The guitar is split in half by Johnson's open tunings; the bottom half is dusty, murky, and percussive, and the top is suave, mercurial, all set up for the bottleneck triplets that most casual listeners recognize as the "licks" in a blues song. The licks are where all the exuberance of the blues is set loose, and they have to be played fast, because there is a harsh sequel to every joyful second. The guitarist holds them back until the measure is almost over, and then rushes through them without jumbling anything. It may be desperate, but it can still be perfect "for a space." Even more common than the licks, especially when Johnson plays, are the brandished chords: single notes strummed faster than the meter, much faster, as well as louder and brighter on the recordings. That’s where the player reveals, out of nowhere, that he isn't beaten. He isn't even low. He's better than the catastrophe because he can make the tempest into a sign that he is alive. The song breaks its steady walk to leap.

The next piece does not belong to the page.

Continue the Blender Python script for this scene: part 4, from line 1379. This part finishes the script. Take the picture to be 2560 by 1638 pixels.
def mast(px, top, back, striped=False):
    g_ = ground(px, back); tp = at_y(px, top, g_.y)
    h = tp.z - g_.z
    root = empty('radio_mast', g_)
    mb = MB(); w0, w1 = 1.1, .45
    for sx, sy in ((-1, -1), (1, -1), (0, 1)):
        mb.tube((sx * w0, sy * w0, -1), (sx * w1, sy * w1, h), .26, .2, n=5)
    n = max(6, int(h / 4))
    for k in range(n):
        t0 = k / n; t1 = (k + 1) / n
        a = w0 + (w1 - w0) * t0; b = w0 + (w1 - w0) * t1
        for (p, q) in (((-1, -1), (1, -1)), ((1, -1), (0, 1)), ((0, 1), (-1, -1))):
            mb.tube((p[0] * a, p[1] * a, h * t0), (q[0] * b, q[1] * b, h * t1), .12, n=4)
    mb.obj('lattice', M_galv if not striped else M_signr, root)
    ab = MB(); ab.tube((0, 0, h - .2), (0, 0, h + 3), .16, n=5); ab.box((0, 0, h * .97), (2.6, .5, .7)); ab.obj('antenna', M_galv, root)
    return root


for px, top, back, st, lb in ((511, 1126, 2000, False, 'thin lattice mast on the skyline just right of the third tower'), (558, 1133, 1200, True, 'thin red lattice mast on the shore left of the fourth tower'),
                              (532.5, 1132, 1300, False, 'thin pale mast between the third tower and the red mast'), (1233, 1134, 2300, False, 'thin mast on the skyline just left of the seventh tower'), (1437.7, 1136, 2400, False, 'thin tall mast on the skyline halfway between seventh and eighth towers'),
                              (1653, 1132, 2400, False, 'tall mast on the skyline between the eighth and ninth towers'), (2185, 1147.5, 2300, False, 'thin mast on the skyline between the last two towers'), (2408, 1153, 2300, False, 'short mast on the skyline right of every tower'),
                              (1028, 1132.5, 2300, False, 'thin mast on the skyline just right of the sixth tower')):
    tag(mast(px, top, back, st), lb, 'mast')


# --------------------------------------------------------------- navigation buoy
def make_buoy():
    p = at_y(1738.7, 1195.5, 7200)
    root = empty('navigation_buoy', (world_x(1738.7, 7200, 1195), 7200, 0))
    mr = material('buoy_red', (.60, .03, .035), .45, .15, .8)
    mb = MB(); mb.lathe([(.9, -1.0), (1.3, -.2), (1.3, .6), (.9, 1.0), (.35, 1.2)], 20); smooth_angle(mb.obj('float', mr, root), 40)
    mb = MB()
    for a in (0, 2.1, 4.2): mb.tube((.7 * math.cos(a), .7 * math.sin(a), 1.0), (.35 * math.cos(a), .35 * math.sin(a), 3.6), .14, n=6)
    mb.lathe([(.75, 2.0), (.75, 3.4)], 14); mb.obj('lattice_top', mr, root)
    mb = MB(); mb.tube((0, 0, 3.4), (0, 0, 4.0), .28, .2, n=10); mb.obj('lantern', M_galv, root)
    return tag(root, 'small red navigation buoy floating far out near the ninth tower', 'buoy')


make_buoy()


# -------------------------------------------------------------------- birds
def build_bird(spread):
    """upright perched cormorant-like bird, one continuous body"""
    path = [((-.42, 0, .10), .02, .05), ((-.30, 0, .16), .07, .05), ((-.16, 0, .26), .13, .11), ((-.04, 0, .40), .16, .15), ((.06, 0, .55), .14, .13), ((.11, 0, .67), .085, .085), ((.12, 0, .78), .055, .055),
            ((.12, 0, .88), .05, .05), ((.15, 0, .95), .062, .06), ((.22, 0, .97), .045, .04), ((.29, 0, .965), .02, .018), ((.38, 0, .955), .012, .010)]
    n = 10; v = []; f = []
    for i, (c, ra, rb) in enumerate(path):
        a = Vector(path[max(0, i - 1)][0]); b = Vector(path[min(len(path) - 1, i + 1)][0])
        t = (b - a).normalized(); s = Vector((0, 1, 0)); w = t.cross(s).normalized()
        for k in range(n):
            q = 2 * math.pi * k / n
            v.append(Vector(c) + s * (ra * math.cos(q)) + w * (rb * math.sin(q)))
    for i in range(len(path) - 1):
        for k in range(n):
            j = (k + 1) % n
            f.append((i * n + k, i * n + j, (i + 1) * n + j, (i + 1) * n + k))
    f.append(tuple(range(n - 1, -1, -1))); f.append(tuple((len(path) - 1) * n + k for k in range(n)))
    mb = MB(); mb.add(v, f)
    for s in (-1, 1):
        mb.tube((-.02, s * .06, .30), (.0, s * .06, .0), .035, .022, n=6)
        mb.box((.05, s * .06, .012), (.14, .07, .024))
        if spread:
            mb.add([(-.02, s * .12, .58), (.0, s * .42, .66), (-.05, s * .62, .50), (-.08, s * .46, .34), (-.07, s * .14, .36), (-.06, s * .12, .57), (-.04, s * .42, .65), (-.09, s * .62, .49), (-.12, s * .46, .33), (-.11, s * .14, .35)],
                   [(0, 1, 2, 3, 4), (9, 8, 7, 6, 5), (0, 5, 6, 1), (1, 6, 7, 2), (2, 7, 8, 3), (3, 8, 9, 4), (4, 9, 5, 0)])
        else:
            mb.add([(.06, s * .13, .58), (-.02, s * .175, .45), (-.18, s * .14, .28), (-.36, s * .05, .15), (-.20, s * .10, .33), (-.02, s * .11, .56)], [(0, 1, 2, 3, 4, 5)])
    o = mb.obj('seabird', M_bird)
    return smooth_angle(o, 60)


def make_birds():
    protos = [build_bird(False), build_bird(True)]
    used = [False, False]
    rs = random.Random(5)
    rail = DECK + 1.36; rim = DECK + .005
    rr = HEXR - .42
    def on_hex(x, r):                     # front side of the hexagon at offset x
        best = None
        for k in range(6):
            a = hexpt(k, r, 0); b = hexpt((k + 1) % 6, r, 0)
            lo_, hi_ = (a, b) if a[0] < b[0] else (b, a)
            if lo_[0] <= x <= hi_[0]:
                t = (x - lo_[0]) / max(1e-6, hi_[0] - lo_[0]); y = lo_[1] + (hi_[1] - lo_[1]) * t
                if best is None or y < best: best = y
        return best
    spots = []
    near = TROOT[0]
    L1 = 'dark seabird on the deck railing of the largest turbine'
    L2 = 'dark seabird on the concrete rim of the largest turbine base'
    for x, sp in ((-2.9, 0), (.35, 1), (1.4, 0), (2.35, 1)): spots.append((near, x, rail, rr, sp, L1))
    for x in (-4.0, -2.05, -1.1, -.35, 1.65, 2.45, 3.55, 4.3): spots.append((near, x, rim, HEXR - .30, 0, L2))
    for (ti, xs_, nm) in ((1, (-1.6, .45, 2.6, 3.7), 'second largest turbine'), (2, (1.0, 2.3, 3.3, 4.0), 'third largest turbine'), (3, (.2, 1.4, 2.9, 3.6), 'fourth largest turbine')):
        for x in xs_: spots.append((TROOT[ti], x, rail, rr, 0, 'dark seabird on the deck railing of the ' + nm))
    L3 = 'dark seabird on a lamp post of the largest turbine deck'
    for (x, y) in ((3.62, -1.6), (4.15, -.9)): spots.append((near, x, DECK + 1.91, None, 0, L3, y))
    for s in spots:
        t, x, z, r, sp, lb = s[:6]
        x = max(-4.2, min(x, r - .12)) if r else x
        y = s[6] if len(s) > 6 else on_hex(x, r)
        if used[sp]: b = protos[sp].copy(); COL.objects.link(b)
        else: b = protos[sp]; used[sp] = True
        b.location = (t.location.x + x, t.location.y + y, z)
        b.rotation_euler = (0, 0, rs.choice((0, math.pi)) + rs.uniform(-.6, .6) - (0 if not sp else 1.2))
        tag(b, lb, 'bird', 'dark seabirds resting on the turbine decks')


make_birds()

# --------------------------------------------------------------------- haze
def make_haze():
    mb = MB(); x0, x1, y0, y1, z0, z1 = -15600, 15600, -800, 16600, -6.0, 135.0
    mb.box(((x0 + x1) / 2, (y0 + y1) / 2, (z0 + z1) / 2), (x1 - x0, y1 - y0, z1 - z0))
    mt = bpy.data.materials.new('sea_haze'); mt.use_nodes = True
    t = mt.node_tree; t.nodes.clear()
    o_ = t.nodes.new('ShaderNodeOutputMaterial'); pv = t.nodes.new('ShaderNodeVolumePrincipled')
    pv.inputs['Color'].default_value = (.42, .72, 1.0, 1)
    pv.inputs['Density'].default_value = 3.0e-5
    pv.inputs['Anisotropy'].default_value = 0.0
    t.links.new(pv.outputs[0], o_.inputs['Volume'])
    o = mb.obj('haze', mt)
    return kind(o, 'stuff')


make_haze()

I used to need the tape hiss on The King of the Delta Blues Singers to remind me that this music emerges from hardship and rises above it, so primal that its purity can't be soiled. The tape hiss was itself a symbol of the odds stacked against the music, just as I thought the Delta was a unique birthplace for American art, thanks to some mysterious, unrepeatable alchemy. But the heart of the blues beats with a very familiar, modern awareness that no place is much different from any other. The same sins are cheap everywhere, and some road crosses every place and then heads on. "If I could change my way of livin'/It would mean so much to me" Johnson sings, and I used to sing along earnestly, expecting him to change. But it isn't the man who changes. It's the place. One day everywhere will be what the Delta has become—somewhere a bluesman once played. Listening to The Centennial Collection, with its clean takes, I realize the rock 'n’ roll players didn't want to sound like Johnson. They wanted to echo, to echo like he does, like he does, still.